São Paulo é um país compacto. Os edifícios acumulam-se como se precisassem de garantir segurarem-se uns nos outros com um braço esticado. As ruas ficam irregulares, serpentes emaranhadas no dorso das quais gente e automóveis passam num equilíbrio esperto. São Paulo é para espertos.
As serpentes são tão sedutoras quanto terminais, e há uma língua bífida procurando alimento incansável. Atarefada. Adoro a portuguesa língua bífida do Brasil. Isso de ser lusa e índia, de ser paisagem campestre e construção. O português do Brasil é uma babélica solução de sucesso.
Os taxistas perguntam-me como fui arrumar de falar tão bonito. Digo que estou num outro Portugal. Um senhor respondeu-me que São Paulo não é nada, nem Portugal nem Brasil. É um problema sozinho. E eu perguntei se não seria uma solução sozinha. Ele achou que sim. Só por existir solução se podia formular o problema. Rimos.
Umas moças passavam para o caríssimo shopping Iguatemi. Estavam de pernas abundantes à mostra. Ele comentou: perninha de asfalto, trabalhada meticulosamente a salto alto. As melhores pernas do mundo. Rimos. A nova garota da nova Ipanema. Sem praia. Só praça e avenida. Um amor em cada segundo. Todos os homens são candidatos. Achei demasiado generoso. Mas quero acreditar.
Pode levar anos a criar conforto. Quando o código bem encriptado da metrópole começa a ser quebrado, São Paulo é uma força bruta, uma central eléctrica que opera no coração. Ficamos com o coração predial, quer dizer, feito de assoalhadas, andares, janelas e terraços, vistas, esconsos de subir e descer, vãos, síndicos que dizem sim, sorriem. Montes de gente. Ficamos com montes de gente no coração. Como um verdadeiro condomínio.
O coração arranha os céus. É verdade que em cidade gigante o coração também sabe crescer. Ele pode bem arranhar os céus.
Domingo cedo, o minhocão voador está fechado ao trânsito, a folia da saúde põe gente a correr, andando, passeando os cachorros, paquerando num certo flagrante descomplicado. Num país compacto não dá para complicar o desnecessário. As pessoas ficam satisfeitas com a normalidade. Tudo o resto é pura liberdade de expressão e íntima procura da felicidade. Gostamos todos de olhar e ser olhados. No minhocão, domingo de manhã, não há gente feia. Somos todos desportistas e lindos. Passamos lindos ao nível do segundo ou terceiro piso dos prédios. Somos tão exuberantes quanto copas de árvores. Poderíamos acolher pássaros, não seria nada de estranho. Sentimos que qualquer coisa pode acontecer. Qualquer coisa boa, quero dizer.
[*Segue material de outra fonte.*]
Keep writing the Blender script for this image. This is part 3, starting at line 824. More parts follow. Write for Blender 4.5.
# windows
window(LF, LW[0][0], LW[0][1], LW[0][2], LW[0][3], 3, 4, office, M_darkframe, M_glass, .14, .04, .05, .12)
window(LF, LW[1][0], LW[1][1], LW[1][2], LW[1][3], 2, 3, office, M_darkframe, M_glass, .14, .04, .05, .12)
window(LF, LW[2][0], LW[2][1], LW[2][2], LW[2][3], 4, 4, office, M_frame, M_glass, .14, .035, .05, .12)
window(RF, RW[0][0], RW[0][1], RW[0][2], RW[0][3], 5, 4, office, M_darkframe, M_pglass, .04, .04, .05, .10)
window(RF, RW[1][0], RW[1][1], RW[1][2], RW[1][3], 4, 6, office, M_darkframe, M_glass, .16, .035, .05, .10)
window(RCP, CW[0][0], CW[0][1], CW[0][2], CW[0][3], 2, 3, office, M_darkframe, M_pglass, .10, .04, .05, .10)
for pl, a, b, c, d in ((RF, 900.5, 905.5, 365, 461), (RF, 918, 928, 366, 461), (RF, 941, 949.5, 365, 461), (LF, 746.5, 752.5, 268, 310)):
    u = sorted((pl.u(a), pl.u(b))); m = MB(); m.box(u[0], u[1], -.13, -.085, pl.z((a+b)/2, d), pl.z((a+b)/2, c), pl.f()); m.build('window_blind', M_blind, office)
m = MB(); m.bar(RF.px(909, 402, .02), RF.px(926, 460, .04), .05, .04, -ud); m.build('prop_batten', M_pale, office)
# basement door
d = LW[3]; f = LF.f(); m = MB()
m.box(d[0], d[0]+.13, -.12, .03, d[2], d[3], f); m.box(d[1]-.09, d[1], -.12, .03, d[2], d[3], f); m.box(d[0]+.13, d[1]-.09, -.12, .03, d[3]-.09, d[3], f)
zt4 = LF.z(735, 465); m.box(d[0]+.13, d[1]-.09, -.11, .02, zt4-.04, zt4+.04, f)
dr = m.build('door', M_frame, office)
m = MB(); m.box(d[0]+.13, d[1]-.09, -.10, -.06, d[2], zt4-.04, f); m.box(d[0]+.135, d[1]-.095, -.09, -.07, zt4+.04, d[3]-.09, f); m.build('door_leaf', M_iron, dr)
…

Há uma mulher a vender água de coco bem fria. Diz umas palavras, recebe dois reais ou três. Acerta com a lâmina no coco e tem todos os dedos intactos. Perguntei se algum dia deu medo. Ela diz que não. No início dava raiva, por ser lenta a servir os clientes. O tempo dá pressa ao trabalho e dá lentidão ao amor.
Fiquei a matutar nessa ideia. O tempo dá pressa ao trabalho e lentidão ao amor.
Respondi-lhe que ia anunciar a alguns homens passando que ela estava ali disponível. Ela gritou. Disponível mas em segredo, que o seu marido ainda abria coco mais certinho do que ela. Para lhe abrir a cabeça, ele precisava só de um dedo. Quando a cumprimentei com um até logo, ela murmurou: mas diz, sim, baixinho. Se for de valer a pena, a gente morre por amor.
São Paulo é um país assim. De valer a pena. Contendo tudo, os perigos enrolados nas coisas boas, as aventuras, as esperanças, a inexistência da fealdade, a sensação intensa de estarmos vivos, de termos sempre alguém. Em São Paulo temos sempre alguém. Conta-se que há maluco para tudo. Há, claramente, uma maluca para nós. Que maravilha, saber que somos sempre alguém para alguém.
Só em lugar pequeno é que há quem fique proscrito. Lugar grande absorve. Todas as pessoas renascem ao virar da esquina. Todas as pessoas renascem ao descer de um transporte público. A oportunidade de voltar a ser feliz está na base de cada instante.
Em São Paulo, todas as pessoas renascem ao virar da esquina. Isso faz-me tão bem. Gosto por de mais.